OpenMM-ML is a higher level utility for modeling molecules with machine learning potentials. It provides a selection of standard, pre-trained potential functions that can be used much like force fields. To install it, open a command-line terminal and type

conda install -c conda-forge openmm-ml

It provides a class called Potential representing a machine learning potential function. To use it, specify the name of the potential function to use and call createSystem() on it to create a System from a Topology.

from openmmml import MLPotential

potential = MLPotential('ani2x')
system = potential.createSystem(topology)

Example 6-2

OpenMM-ML can also create mixed systems that are partly modeled with a machine learning potential and partly with a conventional force field. For more information, see the OpenMM-ML website.

6.3. OpenMMTools

OpenMMTools is a collection of Python utilities providing many useful functions. Examples include additional integrators, a framework for Markov chain Monte Carlo simulations, enhanced sampling methods such as replica exchange, and tools for alchemical simulations to calculate free energies. To install it, open a command-line terminal and type

conda install -c conda-forge openmmtools

For more information, see the OpenMMTools website.

6.4. OpenMM-HIP

This package adds a new platform that is implemented with AMD’s HIP framework. When running on AMD GPUs, it often has much faster performance than the OpenCL platform. For information about how to install it, see the OpenMM-HIP website. Once it is installed, the new platform can be selected and used exactly like the ones included in the main OpenMM package.

6.5. openmmforcefields

The openmmforcefields package is described in section 3.6.3, where we show how to use it to parametrize small molecules. In addition to its support for generic small molecule force fields like OpenFF and GAFF, it also provides a larger selection of Amber and CHARMM force fields than what is bundled with OpenMM. See the openmmforcefields website for more information.

6.6. OpenMM-PLUMED

PLUMED is a popular tool for computing collective variables of many sorts. The OpenMM-PLUMED package allows you to use PLUMED as a force in a simulation. To install it, open a command-line terminal and type

conda install -c conda-forge openmm-plumed

PLUMED uses text-based control scripts to define collective variables. This package provides a new force class called PlumedForce that takes a PLUMED script and returns the value of the collective variable it defines as its energy. For example, this code uses PLUMED to perform metadynamics based on the distance between particles 0 and 9.

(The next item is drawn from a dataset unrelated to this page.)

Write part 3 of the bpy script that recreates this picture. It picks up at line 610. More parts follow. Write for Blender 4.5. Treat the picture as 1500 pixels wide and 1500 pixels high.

from openmmplumed import PlumedForce

script = """
d: DISTANCE ATOMS=1,10
METAD ARG=d SIGMA=0.2 HEIGHT=0.3 PACE=500"""
force = PlumedForce(script)
system.addForce(force)

Example 6-3

Be aware that PLUMED numbers atoms starting at 1, unlike OpenMM which numbers them starting at 0. That is why the script lists the atoms as 1 and 10 rather than 0 and 9.

For more information, see the websites for the OpenMM-PLUMED package and the PLUMED library.